• _Short task_
Print exactly those lines that run from the beginning of the data to the line bearing "VX, VY = 965.0, 626.0", inclusive.

• _Information shown_
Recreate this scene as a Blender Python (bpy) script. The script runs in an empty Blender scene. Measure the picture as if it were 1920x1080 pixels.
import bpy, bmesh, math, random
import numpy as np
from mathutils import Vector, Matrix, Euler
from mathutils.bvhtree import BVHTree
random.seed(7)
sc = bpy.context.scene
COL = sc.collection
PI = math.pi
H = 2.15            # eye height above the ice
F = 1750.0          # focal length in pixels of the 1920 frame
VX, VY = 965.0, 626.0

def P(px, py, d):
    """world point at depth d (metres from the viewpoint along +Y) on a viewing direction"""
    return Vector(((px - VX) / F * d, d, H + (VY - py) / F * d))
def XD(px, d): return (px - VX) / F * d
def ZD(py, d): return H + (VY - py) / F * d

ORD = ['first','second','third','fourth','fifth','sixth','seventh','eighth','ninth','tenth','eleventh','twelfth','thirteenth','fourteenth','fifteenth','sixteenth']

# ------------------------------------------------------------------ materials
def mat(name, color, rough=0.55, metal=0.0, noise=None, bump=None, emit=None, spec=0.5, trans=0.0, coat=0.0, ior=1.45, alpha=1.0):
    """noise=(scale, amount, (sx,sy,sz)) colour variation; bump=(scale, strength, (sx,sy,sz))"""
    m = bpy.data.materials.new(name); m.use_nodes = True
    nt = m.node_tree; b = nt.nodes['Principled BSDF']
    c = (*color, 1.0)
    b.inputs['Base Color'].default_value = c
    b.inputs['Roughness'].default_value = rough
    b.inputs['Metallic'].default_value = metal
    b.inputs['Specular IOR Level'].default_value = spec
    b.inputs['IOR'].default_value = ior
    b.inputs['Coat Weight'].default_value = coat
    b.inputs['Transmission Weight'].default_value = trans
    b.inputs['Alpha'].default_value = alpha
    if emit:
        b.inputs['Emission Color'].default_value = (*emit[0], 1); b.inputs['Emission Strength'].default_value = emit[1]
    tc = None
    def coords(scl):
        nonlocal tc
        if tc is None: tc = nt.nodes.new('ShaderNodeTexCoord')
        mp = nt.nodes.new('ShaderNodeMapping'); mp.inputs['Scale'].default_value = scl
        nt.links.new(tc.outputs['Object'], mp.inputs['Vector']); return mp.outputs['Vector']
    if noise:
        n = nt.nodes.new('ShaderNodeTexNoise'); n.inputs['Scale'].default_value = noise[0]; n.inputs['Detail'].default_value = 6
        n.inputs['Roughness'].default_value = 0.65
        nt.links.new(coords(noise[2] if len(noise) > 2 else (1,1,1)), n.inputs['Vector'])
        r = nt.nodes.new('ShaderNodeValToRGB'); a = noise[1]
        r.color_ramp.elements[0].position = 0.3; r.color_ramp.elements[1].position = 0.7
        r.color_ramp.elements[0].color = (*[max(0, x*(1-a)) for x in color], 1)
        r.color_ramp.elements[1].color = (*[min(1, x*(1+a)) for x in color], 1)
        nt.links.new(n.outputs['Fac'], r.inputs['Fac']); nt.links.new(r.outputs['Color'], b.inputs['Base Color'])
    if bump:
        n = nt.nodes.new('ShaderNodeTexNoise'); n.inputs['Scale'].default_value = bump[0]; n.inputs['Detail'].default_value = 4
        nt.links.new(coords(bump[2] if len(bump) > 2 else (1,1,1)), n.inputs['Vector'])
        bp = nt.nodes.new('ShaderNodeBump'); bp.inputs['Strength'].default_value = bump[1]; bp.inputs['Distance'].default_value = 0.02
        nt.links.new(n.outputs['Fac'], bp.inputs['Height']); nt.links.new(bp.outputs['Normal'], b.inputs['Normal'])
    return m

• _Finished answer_
Recreate this scene as a Blender Python (bpy) script. The script runs in an empty Blender scene. Measure the picture as if it were 1920x1080 pixels.
import bpy, bmesh, math, random
import numpy as np
from mathutils import Vector, Matrix, Euler
from mathutils.bvhtree import BVHTree
random.seed(7)
sc = bpy.context.scene
COL = sc.collection
PI = math.pi
H = 2.15            # eye height above the ice
F = 1750.0          # focal length in pixels of the 1920 frame
VX, VY = 965.0, 626.0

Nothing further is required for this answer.